Students who do not pay their fees on time could face deregistration. "We have tried to give them as much notice as we can and the basic thing is that we really have to say that students have to meet their obligations or we can't continue to have them in the institution this semester," deputy principal Joseph Periera told the Observer yesterday.

Students have until this Friday to make all tuition fee payments. They will, however, be allowed up to January 28 for late payments, but will be liable to pay a $1,000 fine in addition to one per cent of the amount owing. Students who do not pay by January 28 will be deregistered.

The university, in addition to newspaper ads, has been keeping students informed of the fee payment dates via the institution's online system - the 'campus pipeline'.

The university could not say how many students had made tuition payments for classes, which started yesterday.

"It is early days yet in the sense that they have really until the end of this week before they incur late charges.
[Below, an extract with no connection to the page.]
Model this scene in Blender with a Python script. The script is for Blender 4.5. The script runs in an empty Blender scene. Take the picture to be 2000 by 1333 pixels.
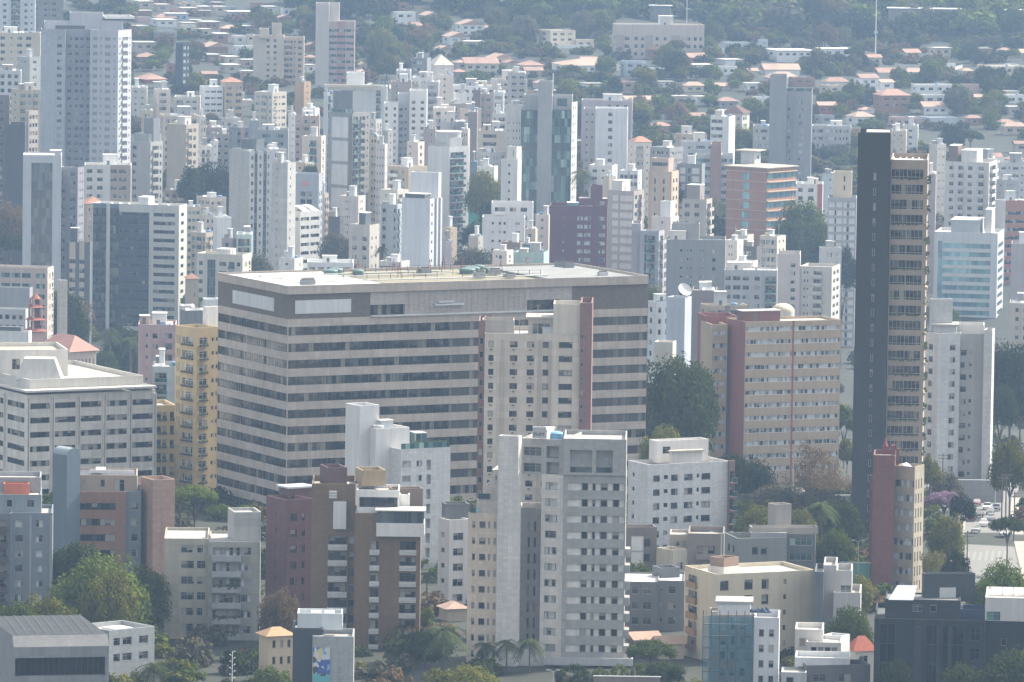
import bpy, math, random
from mathutils import Vector, Matrix
R_ = math.radians
sc = bpy.context.scene
COL = sc.collection
# ---------------------------------------------------------------- camera
FPX = 13000.0                      # focal length in pixels of the 2000 px wide photograph
CAMZ = 171.0
PITCH = math.atan((666.5 + 550) / FPX)
ROLL = 0.0137
ROT = Matrix.Rotation(math.pi/2 - PITCH, 3, 'X') @ Matrix.Rotation(ROLL, 3, 'Z')
cd = bpy.data.cameras.new('camera'); cam = bpy.data.objects.new('camera', cd); COL.objects.link(cam)
cam.matrix_world = Matrix.Translation((0, 0, CAMZ)) @ ROT.to_4x4()
cd.sensor_width = 36; cd.lens = 36 * FPX / 2000; cd.clip_start = 1; cd.clip_end = 20000
sc.camera = cam
# ---------------------------------------------------------------- sky, sun, exposure
SUN_AZ, SUN_EL = R_(56), R_(43)    # azimuth to the right of the view direction
w = bpy.data.worlds.new('World'); sc.world = w; w.use_nodes = True
nt = w.node_tree; nt.nodes.clear()
sk = nt.nodes.new('ShaderNodeTexSky'); sk.sky_type = 'NISHITA'; sk.sun_disc = False
sk.sun_elevation = SUN_EL; sk.sun_rotation = SUN_AZ; sk.air_density = 1.0; sk.dust_density = 2.5
bg = nt.nodes.new('ShaderNodeBackground'); bg.inputs[1].default_value = 0.15
ow = nt.nodes.new('ShaderNodeOutputWorld')
hs_ = nt.nodes.new('ShaderNodeHueSaturation'); hs_.inputs['Saturation'].default_value = .14; nt.links.new(sk.outputs[0], hs_.inputs['Color']); nt.links.new(hs_.outputs[0], bg.inputs[0]); nt.links.new(bg.outputs[0], ow.inputs[0])
sd = bpy.data.lights.new('sun', 'SUN'); sd.energy = 3.8; sd.angle = R_(0.5); sd.color = (1, .91, .74)
so = bpy.data.objects.new('sun', sd); COL.objects.link(so)
sv = Vector((math.sin(SUN_AZ)*math.cos(SUN_EL), math.cos(SUN_AZ)*math.cos(SUN_EL), math.sin(SUN_EL)))
so.rotation_euler = sv.to_track_quat('Z', 'Y').to_euler()
sc.view_settings.view_transform = 'Standard'; sc.view_settings.look = 'None'
sc.view_settings.gamma = 1; sc.view_settings.exposure = 1.1
cy = sc.cycles
cy.max_bounces = 5; cy.diffuse_bounces = 2; cy.glossy_bounces = 2; cy.transmission_bounces = 2
cy.volume_bounces = 0; cy.transparent_max_bounces = 4; cy.caustics_reflective = False; cy.caustics_refractive = False
cy.use_denoising = True
try: cy.denoiser = 'OPENIMAGEDENOISE'
except Exception: pass
HAZE_DENSITY = 0.000080
# ---------------------------------------------------------------- projection helpers
RINV = ROT.transposed(); CAM = Vector((0, 0, CAMZ))
def ray(px, py): return ROT @ Vector(((px-1000)/FPX, -(py-666.5)/FPX, -1))
def at(px, py, D):
    r = ray(px, py); return CAM + r * (D / r.y)
def proj(p):
    q = RINV @ (Vector(p) - CAM); return (1000 + FPX*q.x/-q.z, 666.5 - FPX*q.y/-q.z)
PROF = [(-400, 30), (600, 12), (1000, 6), (1200, 2), (1400, 0), (1570, -8), (1800, -25), (2050, -42), (2300, -43), (2500, -25),
        (2700, -10), (3000, 5), (3300, 15), (3600, 27), (3900, 70), (4400, 150), (5000, 230), (5400, 250)]
def gz(x, D):
    for (a, za), (b, zb) in zip(PROF, PROF[1:]):
        if D <= b:
            t = (D-a)/(b-a); z = za + (zb-za)*t; break
    else: z = PROF[-1][1]
    k = max(0, min(1, (D-2700)/500))
    return z + k*(2.2*math.sin(x*.021+D*.006) + 1.6*math.sin(x*.047-D*.013))
def gpt(px, py):                    # where the ray through a pixel meets the terrain
    r = ray(px, py); D = 900.0
    while D < 5000:
        p = CAM + r*(D/r.y)
        if p.z <= gz(p.x, D): return p
        D += 3
    return p
# ---------------------------------------------------------------- materials
MATS = {}
def newmat(key):
    m = bpy.data.materials.new(key); m.use_nodes = True
    n = m.node_tree.nodes; b = n.get('Principled BSDF'); return m, n, m.node_tree.links, b
def math_(n, l, op, a, b=None, c=None):
    x = n.new('ShaderNodeMath'); x.operation = op
    for i, v in enumerate((a, b, c)):
        if v is None: continue
        if isinstance(v, (int, float)): x.inputs[i].default_value = v
        else: l.new(v, x.inputs[i])
    return x.outputs[0]
def noise(n, l, vec, scale, detail=3, rough=.55):
    x = n.new('ShaderNodeTexNoise'); x.inputs['Scale'].default_value = scale
    x.inputs['Detail'].default_value = detail; x.inputs['Roughness'].default_value = rough
    l.new(vec, x.inputs['Vector']); return x.outputs[0]
def mapping(n, l, vec, scale):
    x = n.new('ShaderNodeMapping'); x.inputs['Scale'].default_value = scale; l.new(vec, x.inputs['Vector']); return x.outputs[0]
def ramp(n, l, fac, stops):
    x = n.new('ShaderNodeValToRGB'); e = x.color_ramp.elements
    while len(e) < len(stops): e.new(.5)
    for i, (p, c) in enumerate(stops): e[i].position = p; e[i].color = (*c, 1)
    l.new(fac, x.inputs[0]); return x
def mixc(n, l, fac, a, b, mode='MIX'):
    x = n.new('ShaderNodeMix'); x.data_type = 'RGBA'; x.blend_type = mode
    for i, v in ((0, fac), (6, a), (7, b)):
        if isinstance(v, (int, float)): x.inputs[i].default_value = v
        elif isinstance(v, tuple): x.inputs[i].default_value = (*v, 1)
        else: l.new(v, x.inputs[i])
    return x.outputs[2]
def wall(rgb, kind='p', rough=.85):
    key = ('wall', tuple(rgb), kind)
    if key in MATS: return MATS[key]
    m, n, l, b = newmat('wall_' + kind)
    tc = n.new('ShaderNodeTexCoord').outputs['Object']
    oi = n.new('ShaderNodeObjectInfo').outputs['Random']
    add = n.new('ShaderNodeVectorMath'); add.operation = 'ADD'; l.new(tc, add.inputs[0])
    comb = n.new('ShaderNodeCombineXYZ'); l.new(math_(n, l, 'MULTIPLY', oi, 90), comb.inputs[0]); l.new(comb.outputs[0], add.inputs[1])
    v = add.outputs[0]
    streak = noise(n, l, mapping(n, l, v, (.9, .9, .05)), 1, 4, .65)
    blot = noise(n, l, v, .13, 4)
    grain = noise(n, l, v, 2.6, 2)
    k = math_(n, l, 'MULTIPLY_ADD', streak, .75 if kind == 'k' else .52, .70 if kind == 'p' else .66)
    k = math_(n, l, 'MULTIPLY', k, math_(n, l, 'MULTIPLY_ADD', blot, .30, .85))
    k = math_(n, l, 'MULTIPLY', k, math_(n, l, 'MULTIPLY_ADD', grain, .16, .92))
    if kind in ('t', 'b', 'k'):
        sx = n.new('ShaderNodeSeparateXYZ'); l.new(tc, sx.inputs[0])
        cm = n.new('ShaderNodeCombineXYZ'); l.new(math_(n, l, 'ADD', sx.outputs[0], sx.outputs[1]), cm.inputs[0]); l.new(sx.outputs[2], cm.inputs[1])
        br = n.new('ShaderNodeTexBrick'); l.new(cm.outputs[0], br.inputs['Vector'])
        br.inputs['Scale'].default_value = 1
        bw, bh, ms = {'t': (.9, .6, .02), 'b': (.8, .35, .02), 'k': (2.6, 1.45, .03)}[kind]
        br.inputs['Brick Width'].default_value = bw; br.inputs['Row Height'].default_value = bh; br.inputs['Mortar Size'].default_value = ms
        if kind != 'b': br.offset = 0
        br.inputs['Color1'].default_value = (1, 1, 1, 1); br.inputs['Color2'].default_value = (.84, .84, .84, 1)
        br.inputs['Mortar'].default_value = (.78, .78, .78, 1)
        k = math_(n, l, 'MULTIPLY', k, br.outputs[0])
    c = mixc(n, l, 1.0, tuple(rgb), k, 'MULTIPLY')
    l.new(c, b.inputs['Base Color']); b.inputs['Roughness'].default_value = rough
    MATS[key] = m; return m
def plain(rgb, rough=.7, metal=0, name='paint'):
    key = (name, tuple(rgb), rough, metal)
    if key in MATS: return MATS[key]
    m, n, l, b = newmat(name)
    tc = n.new('ShaderNodeTexCoord').outputs['Object']
    k = math_(n, l, 'MULTIPLY_ADD', noise(n, l, tc, 1.3, 3), .3, .85)
    l.new(mixc(n, l, 1.0, tuple(rgb), k, 'MULTIPLY'), b.inputs['Base Color'])
    b.inputs['Roughness'].default_value = rough; b.inputs['Metallic'].default_value = metal
    MATS[key] = m; return m
def glass(kind='dark'):
    key = ('glass', kind)
    if key in MATS: return MATS[key]
    m, n, l, b = newmat('glass_' + kind)
    tc = n.new('ShaderNodeTexCoord').outputs['Object']
    oi = n.new('ShaderNodeObjectInfo').outputs['Random']
    sx = n.new('ShaderNodeSeparateXYZ'); l.new(tc, sx.inputs[0])
    fx = math_(n, l, 'FLOOR', math_(n, l, 'DIVIDE', sx.outputs[0], 1.05 if kind != 'curtain' else .62))
    wn = n.new('ShaderNodeTexWhiteNoise'); wn.noise_dimensions = '2D'
    cm = n.new('ShaderNodeCombineXYZ'); l.new(fx, cm.inputs[0]); l.new(math_(n, l, 'MULTIPLY', oi, 977), cm.inputs[1]); l.new(cm.outputs[0], wn.inputs[0])
    D0, D1, CU = (.012, .016, .02), (.05, .055, .06), (.34, .32, .28)
    if kind == 'dark': st = [(0, D0), (.45, D0), (.5, D1), (.74, (.10, .10, .10)), (.84, CU), (.95, (.42, .40, .37))]
    elif kind == 'ribbon': st = [(0, (.008, .011, .015)), (.7, (.014, .018, .024)), (.86, (.05, .055, .055)), (.95, (.16, .155, .13)), (1, (.3, .28, .22))]
    elif kind == 'void': st = [(0, (.006,.007,.008)), (1, (.016,.018,.02))]
    elif kind == 'curtain': st = [(0, (.04, .045, .05)), (.22, (.06, .06, .065)), (.3, (.3, .31, .32)), (.6, (.5, .52, .53)), (1, (.66, .67, .67))]
    elif kind == 'green': st = [(0, (.02, .05, .055)), (.55, (.05, .11, .115)), (.8, (.1, .22, .21)), (1, (.35, .48, .44))]
    elif kind == 'aqua': st = [(0, (.10, .22, .27)), (.5, (.16, .36, .42)), (.8, (.26, .5, .56)), (1, (.1, .18, .24))]
    else: st = [(0, (.03, .045, .06)), (.5, (.07, .09, .11)), (.8, (.16, .19, .2)), (1, (.02, .025, .03))]
    if kind in ('dark', 'curtain', 'ribbon'):
        w2 = n.new('ShaderNodeTexWhiteNoise'); w2.noise_dimensions = '2D'; c2 = n.new('ShaderNodeCombineXYZ')
        l.new(math_(n, l, 'MULTIPLY', oi, 331), c2.inputs[0]); l.new(math_(n, l, 'ADD', fx, 7.3), c2.inputs[1]); l.new(c2.outputs[0], w2.inputs[0])
        bl = math_(n, l, 'GREATER_THAN', sx.outputs[2], math_(n, l, 'MULTIPLY_ADD', w2.outputs[0], 2.6, .45))
    else: bl = None
    rp = ramp(n, l, wn.outputs[0], st); rp.color_ramp.interpolation = 'CONSTANT' if kind in ('dark', 'curtain') else 'LINEAR'
    if bl is None: l.new(rp.outputs[0], b.inputs['Base Color'])
    else: l.new(mixc(n, l, math_(n, l, 'MULTIPLY', bl, .85 if kind != 'ribbon' else .22), rp.outputs[0], (.33,.31,.28)), b.inputs['Base Color'])
    b.inputs['Roughness'].default_value = .07 if kind in ('mirror', 'aqua', 'green') else .12
    b.inputs['Specular IOR Level'].default_value = .9 if kind in ('mirror', 'aqua') else .45
    if kind in ('mirror', 'aqua'): b.inputs['Metallic'].default_value = .35
    MATS[key] = m; return m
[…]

So, the figures would be changing minutely," Periera said.

The deputy principal added that he was aware of two cases of students having requested extensions, beyond January 28, to make their payments.

The UWI Guild of Students last semester locked down the campus for one day to protest against the university's plan to deregister those who had not paid their fees. The protest followed weeks of wrangling between the UWI's administration and the guild.

More than 500 students were eventually deregistered after they failed to meet the October 15 deadline that was set by the university's Finance and General Purposes Committee. Of that number, 229 were part-time students and 323, full-time.